The SEM-EDX analysis showed that the BC-AM had the best development of pores (better-defined pores), with smaller pores than those developed by the other two biochars; while the BC-EG had larger developed pores, less defined and less uniform compared with the pores developed by BC-AM; and the BC-GA had uneven and weak pores that appear to be larger than the other samples (Fig. 1 and Table 2). These results are consistent with the BET results, in which BC-AM had greater surface area and smaller pore size than the other samples, while the BC-GA had the lowest surface area and a larger pore size (Table 1). The sample with the highest carbon content and the lowest oxygen content was the BC-GA. This result can be explained by physical properties of raw material (forest species) used as feedstock for the gasification process.

According to the literature, Gmelina arbórea has the lowest bulk density among the studied species ¹⁷. This promotes heat transfer during the gasification process because lower ratios of air/fuel are achieved (i.e., fewer amount of biomass in the same volume of reactor); thus, the process tends to combustion, increasing both temperature and reaction velocity. The highest carbonization degree is reflected in an increase in the carbon composition and a decrease in the oxygen composition of the biochar. A decrease in oxygen composition increases the surface hydrophobicity of the biochar ¹³.

A higher surface hydrophobicity could become a desirable attribute of a biochar for processes such as removing of contaminants from aqueous matrices; however, high surface areas are also desirable for such application ³, and according to Table 1, the BC-GA had the lowest BET surface area among the studied species. Therefore, considering BC-GA for sorption applications will probably require additional biochar activation processes to improve the BET surface area. On the other side, the presence in the biochar of minerals as Na, K and Ca (Table 2) is considered an important characteristic for biochar applications such as soil amendment, since they are nutrient elements for plant growth ^16,18. Among the tested samples, the highest mineral composition was found for the BC-GA; this result is consistent with the composition of C and O, which results from the increase in gasification temperature, which increases volatilization of light compounds of raw material and reaction with the carbon during gasification, reducing the oxygen content of char and thus increasing the mineral contents ¹⁶. Therefore, we can conclude that among the analyzed samples, BC-GA is the most suitable for soil remedial applications.

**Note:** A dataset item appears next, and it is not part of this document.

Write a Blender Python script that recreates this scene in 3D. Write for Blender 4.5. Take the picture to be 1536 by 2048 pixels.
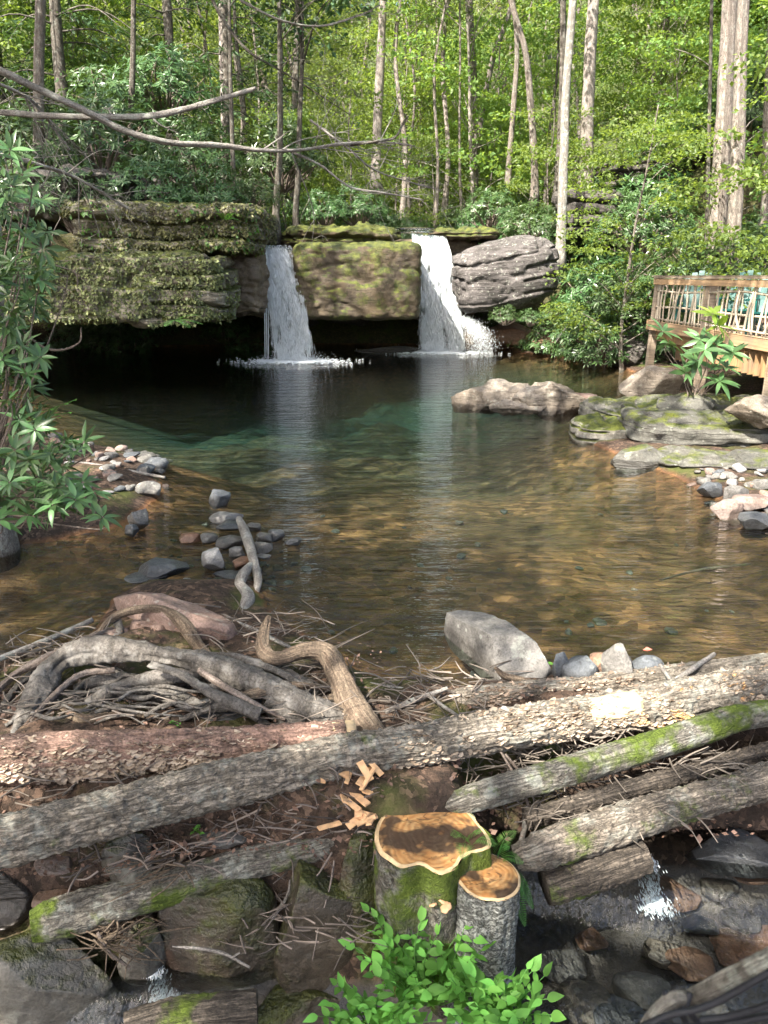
import bpy, bmesh, math, random
import numpy as np
from mathutils import Vector, Matrix
from mathutils.geometry import tessellate_polygon

for o in list(bpy.data.objects): bpy.data.objects.remove(o)
SC = bpy.context.scene
COL = SC.collection
PI = math.pi

# ------------------------------------------------------------------ camera
CAM_H, PITCH, FPX = 2.2, math.radians(16.7), 1575.0       # photo is 1536 x 2048
cd = bpy.data.cameras.new('camera'); cam = bpy.data.objects.new('camera', cd); COL.objects.link(cam)
cam.location = (0, 0, CAM_H); cam.rotation_euler = (PI/2 - PITCH, 0, 0)
cd.sensor_fit = 'VERTICAL'; cd.sensor_height = 36.0; cd.lens = 36.0*FPX/2048.0
cd.clip_start = 0.05; cd.clip_end = 1500
cd.dof.use_dof = True; cd.dof.focus_distance = 6.0; cd.dof.aperture_fstop = 9.0
SC.camera = cam

# ------------------------------------------------------------------ sky, sun, exposure
SUN_DIR = Vector((-0.40, -0.53, 0.75)).normalized()       # towards the sun
w = bpy.data.worlds.new('World'); SC.world = w; w.use_nodes = True
nt = w.node_tree; bg = nt.nodes['Background']
sky = nt.nodes.new('ShaderNodeTexSky'); sky.sky_type = 'NISHITA'; sky.sun_disc = False; sky.dust_density = 4.0; sky.ozone_density = 0.4; sky.air_density = 0.8
sky.sun_elevation = math.asin(SUN_DIR.z); sky.sun_rotation = math.atan2(SUN_DIR.x, SUN_DIR.y)
nt.links.new(sky.outputs[0], bg.inputs[0]); bg.inputs[1].default_value = 0.15
sl = bpy.data.lights.new('sun', 'SUN'); sl.energy = 5.0; sl.angle = math.radians(0.55); sl.color = (1.0, 0.93, 0.82)
so = bpy.data.objects.new('sun', sl); COL.objects.link(so)
so.rotation_euler = SUN_DIR.to_track_quat('Z', 'Y').to_euler()
SC.view_settings.view_transform = 'Standard'; SC.view_settings.look = 'None'
SC.view_settings.gamma = 1.0; SC.view_settings.use_curve_mapping = False
SC.view_settings.exposure = 2.0
cy = SC.cycles
cy.use_denoising = True; cy.use_adaptive_sampling = True; cy.adaptive_threshold = 0.02
cy.max_bounces = 8; cy.diffuse_bounces = 4; cy.glossy_bounces = 3; cy.transmission_bounces = 4; cy.transparent_max_bounces = 16
cy.caustics_reflective = False; cy.caustics_refractive = False
cy.sample_clamp_indirect = 6.0

# ------------------------------------------------------------------ pixel <-> world
CP, SP = math.cos(PITCH), math.sin(PITCH)
def ray(px, py):
    a, b = (px-768)/FPX, (1024-py)/FPX
    return np.array([a, CP + b*SP, -SP + b*CP])
def P(px, py, Y):                       # point at ground distance Y
    d = ray(px, py); return d*(Y/d[1]) + np.array([0, 0, CAM_H])
def PZ(px, py, z=0.0):                  # point at height z
    d = ray(px, py); return d*((z-CAM_H)/d[2]) + np.array([0, 0, CAM_H])
def depth(p): return p[1]*CP + (CAM_H - p[2])*SP
def mpp(p): return depth(p)/FPX         # metres per photo pixel at p

# ------------------------------------------------------------------ noise
def _h(ix, iy, iz, s):
    n = (ix.astype(np.int64)*374761393 + iy.astype(np.int64)*668265263 + iz.astype(np.int64)*1274126177 + s*974634211) & 0xffffffff
    n = ((n ^ (n >> 13))*1274126177) & 0xffffffff
    n = ((n ^ (n >> 16))*2246822519) & 0xffffffff
    return ((n ^ (n >> 15)) & 0xffffff).astype(np.float64)/0xffffff*2 - 1
def vnoise(p, s=0):
    p = np.asarray(p, float); i = np.floor(p); f = p - i; f = f*f*(3-2*f); i = i.astype(np.int64)
    x, y, z = i[:, 0], i[:, 1], i[:, 2]; u, v, t = f[:, 0], f[:, 1], f[:, 2]
    L = lambda a, b, k: a + (b-a)*k
    return L(L(L(_h(x, y, z, s), _h(x+1, y, z, s), u), L(_h(x, y+1, z, s), _h(x+1, y+1, z, s), u), v),
             L(L(_h(x, y, z+1, s), _h(x+1, y, z+1, s), u), L(_h(x, y+1, z+1, s), _h(x+1, y+1, z+1, s), u), v), t)
def fbm(p, s=0, oc=4, g=0.5):
    p = np.asarray(p, float); r = 0; a = 1; t = 0
    for k in range(oc):
        r = r + a*vnoise(p*(2.03**k) + 17.3*k, s+k); t += a; a *= g
    return r/t
def sstep(a, b, x):
    t = np.clip((x-a)/(b-a), 0, 1); return t*t*(3-2*t)

# ------------------------------------------------------------------ mesh helpers
def mk(name, V, F, mat=None, smooth=True, uv=None):
    if not isinstance(F, list): F = [F]
    F = [np.asarray(f, np.int32) for f in F if len(f)]
    me = bpy.data.meshes.new(name)
    V = np.asarray(V, np.float32)
    me.vertices.add(len(V)); me.vertices.foreach_set('co', V.ravel())
    idx = np.concatenate([f.ravel() for f in F]); tot = np.concatenate([np.full(len(f), f.shape[1], np.int32) for f in F])
    st = np.concatenate([[0], np.cumsum(tot)[:-1]]).astype(np.int32)
    me.loops.add(len(idx)); me.loops.foreach_set('vertex_index', idx)
    me.polygons.add(len(tot)); me.polygons.foreach_set('loop_start', st); me.polygons.foreach_set('loop_total', tot)
    me.polygons.foreach_set('use_smooth', np.full(len(tot), smooth, bool))
    if uv is not None:
        l = me.uv_layers.new(name='UVMap'); l.data.foreach_set('uv', np.asarray(uv, np.float32)[idx].ravel())
    me.update(calc_edges=True); me.validate()
    if mat: me.materials.append(mat)
    return me
def link(name, me, parent=None, loc=None, rot=None, scale=None):
    o = bpy.data.objects.new(name, me); COL.objects.link(o)
    if parent: o.parent = parent
    if loc is not None: o.location = [float(c) for c in loc]
    if rot is not None: o.rotation_euler = rot
    if scale is not None: o.scale = (scale,)*3 if np.isscalar(scale) else scale
    return o
def tag(o, label=None, cat=None, group=None, kind=None):
    if label: o['label'] = label
    if cat: o['category'] = cat
    if group: o['group'] = group
    if kind: o['kind'] = kind
    return o
def thing(name, label, cat, loc=(0, 0, 0), group=None, rz=0):
    return tag(link(name, None, None, loc, (0, 0, rz)), label, cat, group)
def copy_tree(o, parent=None):
    c = o.copy(); COL.objects.link(c); c.parent = parent
    for ch in list(o.children): copy_tree(ch, c)
    return c
class MB:                                # merge several (V, F) into one mesh
    def __init__(s): s.V = []; s.F = {}; s.U = []; s.n = 0
    def add(s, V, F, uv=None):
        V = np.asarray(V, float); s.V.append(V)
        s.U.append(np.zeros((len(V), 2)) if uv is None else uv)
        for f in (F if isinstance(F, list) else [F]):
            f = np.asarray(f)
            if len(f): s.F.setdefault(f.shape[1], []).append(f + s.n)
        s.n += len(V)
    def mesh(s, name, mat, smooth=True):
        return mk(name, np.concatenate(s.V), [np.concatenate(f) for f in s.F.values()], mat, smooth, np.concatenate(s.U))

def catmull(pts, n):
    pts = np.asarray(pts, float); m = len(pts)
    if m == 2:
        t = np.linspace(0, 1, n)[:, None]; return pts[0]*(1-t) + pts[1]*t, np.linspace(0, 1, n)
    seg = np.linalg.norm(np.diff(pts[:, :3], axis=0), axis=1); cum = np.concatenate([[0], np.cumsum(seg)])
    s = np.linspace(0, cum[-1], n); k = np.clip(np.searchsorted(cum, s, side='right')-1, 0, m-2)
    t = ((s-cum[k])/np.maximum(seg[k], 1e-9))[:, None]
    e = np.vstack([2*pts[0]-pts[1], pts, 2*pts[-1]-pts[-2]])
    p0, p1, p2, p3 = e[k], e[k+1], e[k+2], e[k+3]
    return 0.5*((2*p1) + (-p0+p2)*t + (2*p0-5*p1+4*p2-p3)*t*t + (-p0+3*p1-3*p2+p3)*t**3), s/cum[-1]
def tube(pts, rad, nseg=12, nlen=40, disp=None, cap0=True, cap1=True, flat=False):
    """pts (m,3), rad (m,) -> V,F,uv ; disp(s_m, theta, P)-> metres added to the radius"""
    pr = np.column_stack([np.asarray(pts, float), np.asarray(rad, float)])
    C, t = catmull(pr, nlen); R = np.maximum(C[:, 3], 1e-4); C = C[:, :3]
    T = np.gradient(C, axis=0); T /= np.linalg.norm(T, axis=1)[:, None] + 1e-12
    a = np.array([0, 0, 1.0]) if abs(T[0, 2]) < 0.8 else np.array([0, 1.0, 0])
    N = np.zeros_like(C); n = np.cross(T[0], np.cross(a, T[0]))
    for i in range(len(C)):
        n = n - T[i]*n.dot(T[i]); n /= np.linalg.norm(n) + 1e-12; N[i] = n
    B = np.cross(T, N)
    th = np.linspace(0, 2*PI, nseg, endpoint=False) + PI     # seam at the underside
    d = (np.cos(th)[None, :, None]*N[:, None, :] + np.sin(th)[None, :, None]*B[:, None, :])
    L = np.concatenate([[0], np.cumsum(np.linalg.norm(np.diff(C, axis=0), axis=1))])
    RR = np.repeat(R[:, None], nseg, 1)
    if disp is not None:
        S = np.repeat(L[:, None], nseg, 1); TH = np.repeat(th[None, :], len(C), 0)
        RR = RR + disp(S.ravel(), TH.ravel(), (C[:, None, :] + d*R[:, None, None]).reshape(-1, 3)).reshape(RR.shape)
    V = (C[:, None, :] + d*RR[:, :, None]).reshape(-1, 3)
    uv = np.stack([np.repeat(L[:, None], nseg, 1), np.repeat(th[None, :]*R.mean(), len(C), 0)], -1).reshape(-1, 2)
    i = np.arange(len(C)-1)[:, None]*nseg; j = np.arange(nseg)[None, :]; jn = (j+1) % nseg
    F = [np.stack([i+j, i+jn, i+nseg+jn, i+nseg+j], -1).reshape(-1, 4)]
    nv = len(V); ex = []; eu = []; tr = []
    for cap, ring, rev in ((cap0, 0, True), (cap1, len(C)-1, False)):
        if not cap: continue
        ex.append(C[ring]); eu.append([L[ring], 0]); c = nv + len(ex) - 1; q = ring*nseg
        for k in range(nseg):
            a_, b_ = q+k, q+(k+1) % nseg
            tr.append((c, b_, a_) if rev else (c, a_, b_))
    if ex: V = np.vstack([V, ex]); uv = np.vstack([uv, eu]); F.append(np.array(tr))
    return V, F, uv
def bark_disp(amp, seed, around=3.0, along=2.5, knots=0.0, r=0.1):
    def f(S, TH, Pw):
        q = np.column_stack([np.cos(TH)*around, np.sin(TH)*around, S*along])
        n = 1 - 2*np.abs(fbm(q*1.6, seed, 3)); m = fbm(np.column_stack([np.cos(TH), np.sin(TH), S*1.3])*1.2, seed+9, 3)
        return amp*(n-0.55) + knots*m + amp*0.8*vnoise(Pw*55, seed+4)
    return f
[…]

Fig. 1 SEM micrograph of biochar samples. 

C. FTIR Spectra

Figure 2 shows the FTIR spectra in the 4000-2500 cm^-1 and the 1800-1000 cm^-1 range for the three biochars obtained under similar gasification conditions.

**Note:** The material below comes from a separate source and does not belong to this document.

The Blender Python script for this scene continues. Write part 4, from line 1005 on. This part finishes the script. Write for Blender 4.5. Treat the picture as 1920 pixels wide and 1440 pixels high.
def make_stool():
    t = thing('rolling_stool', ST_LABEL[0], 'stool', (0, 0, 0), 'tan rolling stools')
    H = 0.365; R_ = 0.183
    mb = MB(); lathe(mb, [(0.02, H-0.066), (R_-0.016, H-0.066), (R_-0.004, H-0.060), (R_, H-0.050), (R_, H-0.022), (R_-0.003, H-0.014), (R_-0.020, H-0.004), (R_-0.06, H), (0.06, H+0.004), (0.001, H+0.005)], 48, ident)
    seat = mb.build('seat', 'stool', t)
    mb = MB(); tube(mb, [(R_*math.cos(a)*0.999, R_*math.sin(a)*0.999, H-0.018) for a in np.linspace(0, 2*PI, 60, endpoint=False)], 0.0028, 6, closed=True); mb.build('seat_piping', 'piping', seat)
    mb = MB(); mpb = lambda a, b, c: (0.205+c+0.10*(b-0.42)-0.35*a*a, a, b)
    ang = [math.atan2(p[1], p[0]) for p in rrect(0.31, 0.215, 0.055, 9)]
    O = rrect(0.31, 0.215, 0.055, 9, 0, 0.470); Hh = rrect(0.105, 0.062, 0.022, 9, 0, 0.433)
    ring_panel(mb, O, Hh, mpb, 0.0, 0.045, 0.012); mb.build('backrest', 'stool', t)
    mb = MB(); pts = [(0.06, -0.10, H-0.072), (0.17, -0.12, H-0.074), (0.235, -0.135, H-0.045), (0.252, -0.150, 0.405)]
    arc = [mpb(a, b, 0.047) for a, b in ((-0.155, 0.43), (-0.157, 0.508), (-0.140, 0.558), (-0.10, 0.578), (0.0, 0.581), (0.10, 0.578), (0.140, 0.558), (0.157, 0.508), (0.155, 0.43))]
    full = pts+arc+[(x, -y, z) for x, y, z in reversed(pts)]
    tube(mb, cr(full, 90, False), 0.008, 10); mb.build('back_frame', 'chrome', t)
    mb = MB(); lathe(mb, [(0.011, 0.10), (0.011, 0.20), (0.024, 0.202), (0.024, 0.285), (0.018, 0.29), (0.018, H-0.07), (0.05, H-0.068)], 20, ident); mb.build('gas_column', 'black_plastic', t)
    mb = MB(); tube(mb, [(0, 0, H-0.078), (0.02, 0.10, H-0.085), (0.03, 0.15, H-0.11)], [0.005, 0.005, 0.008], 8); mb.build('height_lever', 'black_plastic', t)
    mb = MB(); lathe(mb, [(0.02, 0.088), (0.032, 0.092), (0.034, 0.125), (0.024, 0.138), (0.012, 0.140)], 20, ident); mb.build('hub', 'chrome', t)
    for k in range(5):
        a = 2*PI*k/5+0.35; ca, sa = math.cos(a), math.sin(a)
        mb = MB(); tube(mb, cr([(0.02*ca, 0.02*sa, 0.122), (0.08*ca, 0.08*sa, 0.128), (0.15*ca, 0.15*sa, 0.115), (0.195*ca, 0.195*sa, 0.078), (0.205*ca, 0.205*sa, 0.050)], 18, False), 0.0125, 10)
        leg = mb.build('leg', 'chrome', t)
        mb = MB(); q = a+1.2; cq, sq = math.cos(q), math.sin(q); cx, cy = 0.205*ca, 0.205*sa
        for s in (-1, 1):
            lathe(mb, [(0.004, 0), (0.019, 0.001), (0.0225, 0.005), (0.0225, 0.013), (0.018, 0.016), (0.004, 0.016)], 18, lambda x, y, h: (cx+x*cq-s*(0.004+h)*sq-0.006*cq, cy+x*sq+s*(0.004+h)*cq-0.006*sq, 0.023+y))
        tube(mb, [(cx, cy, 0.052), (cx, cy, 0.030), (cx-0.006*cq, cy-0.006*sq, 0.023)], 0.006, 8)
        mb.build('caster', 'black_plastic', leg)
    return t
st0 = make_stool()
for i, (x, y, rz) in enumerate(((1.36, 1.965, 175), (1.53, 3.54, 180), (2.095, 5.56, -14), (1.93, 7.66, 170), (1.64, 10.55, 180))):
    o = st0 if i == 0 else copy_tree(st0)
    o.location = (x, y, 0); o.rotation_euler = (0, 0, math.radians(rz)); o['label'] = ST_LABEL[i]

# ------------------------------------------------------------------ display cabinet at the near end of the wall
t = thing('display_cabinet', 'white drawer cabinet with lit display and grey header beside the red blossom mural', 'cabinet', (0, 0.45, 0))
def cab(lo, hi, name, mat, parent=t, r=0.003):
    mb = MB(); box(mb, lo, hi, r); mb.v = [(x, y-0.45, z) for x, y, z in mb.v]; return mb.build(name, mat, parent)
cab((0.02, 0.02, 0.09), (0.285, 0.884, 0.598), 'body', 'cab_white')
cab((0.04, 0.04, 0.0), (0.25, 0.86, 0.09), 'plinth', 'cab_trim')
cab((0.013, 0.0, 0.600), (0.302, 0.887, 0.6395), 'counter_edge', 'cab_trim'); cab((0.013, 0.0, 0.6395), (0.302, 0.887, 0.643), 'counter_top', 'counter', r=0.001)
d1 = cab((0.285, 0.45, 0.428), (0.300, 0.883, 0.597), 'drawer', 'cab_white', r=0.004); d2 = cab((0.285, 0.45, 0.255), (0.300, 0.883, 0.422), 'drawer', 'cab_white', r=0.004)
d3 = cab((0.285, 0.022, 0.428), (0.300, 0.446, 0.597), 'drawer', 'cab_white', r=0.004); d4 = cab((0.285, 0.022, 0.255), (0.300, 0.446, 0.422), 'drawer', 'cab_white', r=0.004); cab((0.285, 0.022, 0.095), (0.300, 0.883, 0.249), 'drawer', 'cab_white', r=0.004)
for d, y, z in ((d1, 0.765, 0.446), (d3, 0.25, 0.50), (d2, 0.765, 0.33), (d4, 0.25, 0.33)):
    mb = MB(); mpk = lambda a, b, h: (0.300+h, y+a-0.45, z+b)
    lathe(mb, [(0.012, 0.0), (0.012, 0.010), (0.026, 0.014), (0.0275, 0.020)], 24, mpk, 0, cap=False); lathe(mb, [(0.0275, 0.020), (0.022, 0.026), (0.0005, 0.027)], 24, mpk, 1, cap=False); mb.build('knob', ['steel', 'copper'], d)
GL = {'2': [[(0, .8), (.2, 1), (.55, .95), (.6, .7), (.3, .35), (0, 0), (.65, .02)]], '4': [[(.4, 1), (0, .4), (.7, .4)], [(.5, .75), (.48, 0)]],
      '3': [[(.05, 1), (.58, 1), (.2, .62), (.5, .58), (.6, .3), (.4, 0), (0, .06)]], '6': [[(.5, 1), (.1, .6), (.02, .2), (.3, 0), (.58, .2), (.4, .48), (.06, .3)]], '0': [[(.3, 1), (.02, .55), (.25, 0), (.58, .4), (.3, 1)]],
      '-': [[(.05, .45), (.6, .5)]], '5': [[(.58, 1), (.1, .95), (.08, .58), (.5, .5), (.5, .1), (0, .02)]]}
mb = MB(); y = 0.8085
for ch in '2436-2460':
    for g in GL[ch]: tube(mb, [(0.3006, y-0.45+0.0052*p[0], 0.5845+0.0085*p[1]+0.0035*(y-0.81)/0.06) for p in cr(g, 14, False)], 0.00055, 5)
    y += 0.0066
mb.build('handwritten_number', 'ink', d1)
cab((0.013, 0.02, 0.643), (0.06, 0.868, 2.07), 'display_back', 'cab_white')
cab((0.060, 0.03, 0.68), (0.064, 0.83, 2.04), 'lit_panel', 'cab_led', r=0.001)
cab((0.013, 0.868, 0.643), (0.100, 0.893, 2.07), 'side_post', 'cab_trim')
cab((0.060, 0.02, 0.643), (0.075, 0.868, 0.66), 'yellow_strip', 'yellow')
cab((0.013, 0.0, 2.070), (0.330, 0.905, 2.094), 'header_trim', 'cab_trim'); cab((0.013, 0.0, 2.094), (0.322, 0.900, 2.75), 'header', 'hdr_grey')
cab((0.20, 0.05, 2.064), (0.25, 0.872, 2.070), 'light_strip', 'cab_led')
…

Fig. 2 FTIR spectra of biochar samples. 

The FTIR spectra shows that the frequency range between 3600 cm^-1 and 3200 cm^-1 reveal the peaks corresponding to OH bonds (Fig. 2). The relative small size of these peaks is attributed to loss of moisture due to the high temperatures reached in the gasification process ¹¹. Clear peaks commonly attributed to hemicellulose and cellulose (i.e., 3200-3000 cm^-1 for OH or 3100-3000 cm^-1 for CH) are absent in all the biochar samples, which lead us to conclude that the hemicellulose and cellulose present on the raw material (wood) degradated at the gasification temperatures ¹⁹. This is an expect result because the degradation of hemicellulose and cellulose generally take place at temperatures between 200-300 °C and 300-400 °C, respectively ¹¹. Peaks between 1400 cm^-1 and 900 cm^-1 are generally attributed to lignin, mainly due to rings of type C=C ¹⁹; these peaks are slightly more pronounced than those found for hemicellulose and cellulose, which can be attributed to the degradation of lignin at temperatures between 200 °C and 700 °C ¹².

The peaks observed between 2850-2970 cm^-1 are attributed to aliphatic functional groups (CH bonds), and are poorly pronounced in the analyzed samples, because the degradation of aliphatic compounds occurs at high gasification temperatures, leading to the formation of aromatic compounds ¹². The peaks observed between 1750 cm^-1 and 1650 cm^-1 are attributed to the acid axial deformation C=O, primarily aldehydes and ketones formed by dissociation of cellulose and hemicellulose ¹². In the range of 16001580 cm-1, the observed bands are linked with aromatic C=C and C=O, associated with ketones and quinones ¹⁹. The FTIR analysis allowed us to conclude that the gasification process leads to the degradation of cellulose and hemicellulose, while some aromatics related with lignin remain in the biochar samples. According to ³, such characteristics could improve the biochar application as soil amendment.

From biorefinery concepts and aiming to improve low-value byproducts in the gasification process, the silvicultural potential of Colombia could focus on producing species such as Acacia magnium or Gmelina arbórea to use them in the gasification process (for syngas or energy production), due to the potential use of the solid biochar by-product in different applications, i.e., absorption or soil amendment.

IV. Conclusions

According to the characterization of biochar obtained by fixed-bed gasification of Eucalyptus grandis, Acacia magnium and Gmelina arbórea, we can conclude that such biochar can be suitable for different specific applications. SEM micrographs revealed the best development of pores in BC-AM, while BET analysis showed lower average pore diameter (4.25 nm) and higher surface area (50.0 m²/g) in BC-AM than in BC-EG or BC-GA; thus, the biochar obtained from Acacia magnium is expected to be the most suitable for absorption applications, even when adsorption capacity could be improved by additional activation processes. Based on the SEM-EDX analysis, we can conclude that due to the presence of minerals such as K, Na and Ca, biochars could be used as a soil amendment.